Jack's Back: The Bowie Effect

Fancy making a quick buck? Disappear for ages and then suddenly return

14th May 2013

Nearly three years ago I wrote my first Film and Television themed blog on what I thought to be the finale of 24. Now it's been announced that Kiefer Sutherland is set to reprise the role of badass terrorist hunter Jack Bauer in a new series, albeit in a shorter 12-episode format, in May of 2014.

American TV dramas are arguably at an all-time high in popularity: Game of Thrones, Breaking Bad, The Walking Dead, True Blood, Mad Men, Boardwalk Empire... the list goes on, all programming popular both in the US and here across the Atlantic. What's notable in this list is that it's domianted by shows from American networks AMC and HBO - and Fox is notably lacking. So Fox has pulled the ace that it's been inconspicuously hiding in its underwear, and brought back their most successful and popular drama series that's already supposed to be over.

I'm still not sure how I feel about it. I feel like, after 8 seasons of torrid abuse that nobody should have to endure, Jack - already forced to flee the country for what feels like the jathillionth time - should be able to retire in a relatively quiet third-world country to live a quieter life. Maybe Wales.
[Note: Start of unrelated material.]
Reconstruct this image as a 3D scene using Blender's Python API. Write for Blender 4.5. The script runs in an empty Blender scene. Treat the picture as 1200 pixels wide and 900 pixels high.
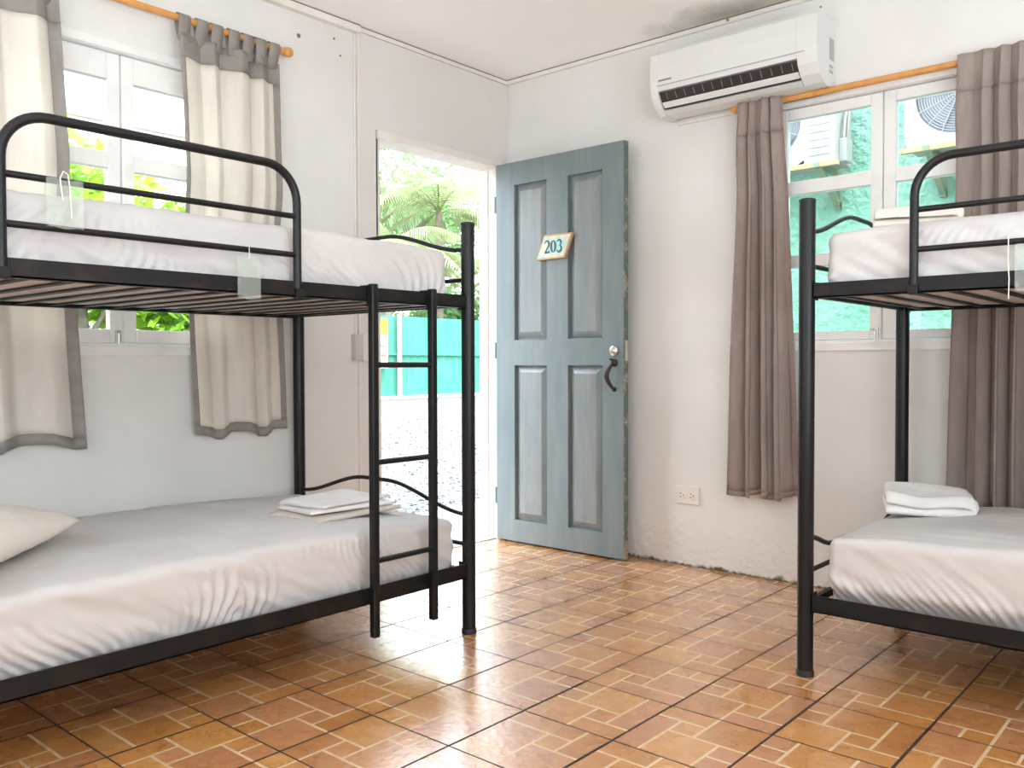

But as I surmised three years ago, the writers left the ending open so that they could bring it back if ratings descended.

It's definitely worked: the announcement has already received a huge amount of publicity. It's something I'm going to coin as the Bowie Effect.

There are four steps to achieving the Bowie Effect:

  1. Become famous and critically successful (this is the difficult bit)
  2. Take an extended break from your career to make the difficult choice as to whether you prefer St Lucia or Bora Bora as a place for your private villa
  3. After a certain amount of years (relative to your profession) release the news of your comeback very suddenly, when there are no rumours of you doing so
  4. Sit back in your private villa either St Lucia or Bora Bora and bask as your new project markets itself

24 is the third example of this happening this year. The first is obviously David Bowie's new release, which demonstrates it most effectively, as it was the most sudden appearance. The second is Daft Punk's upcoming Random Access Memories, which is possibly the most hyped-up album in the history of time, ever. However, Fox may have taken a punt too early: a year is a long time for somebody to stay excited. They're going to need to do a bit more marketing before final release.

Anyway, regardless of whether or not I feel it should be coming back I'm going to watch it. I would have watched the movie it had come out, so why wouldn't I watch a new series? The biggest problem with the original run of 24 was that because it was so absurdly OTT from the very beginning, things that should have been dramatic became less so, and the storyline from series 6 onwards became a little silly - maybe a few years of quiet time will do Jack some good and ground him a little. That, and hopefully Elisha Cuthbert.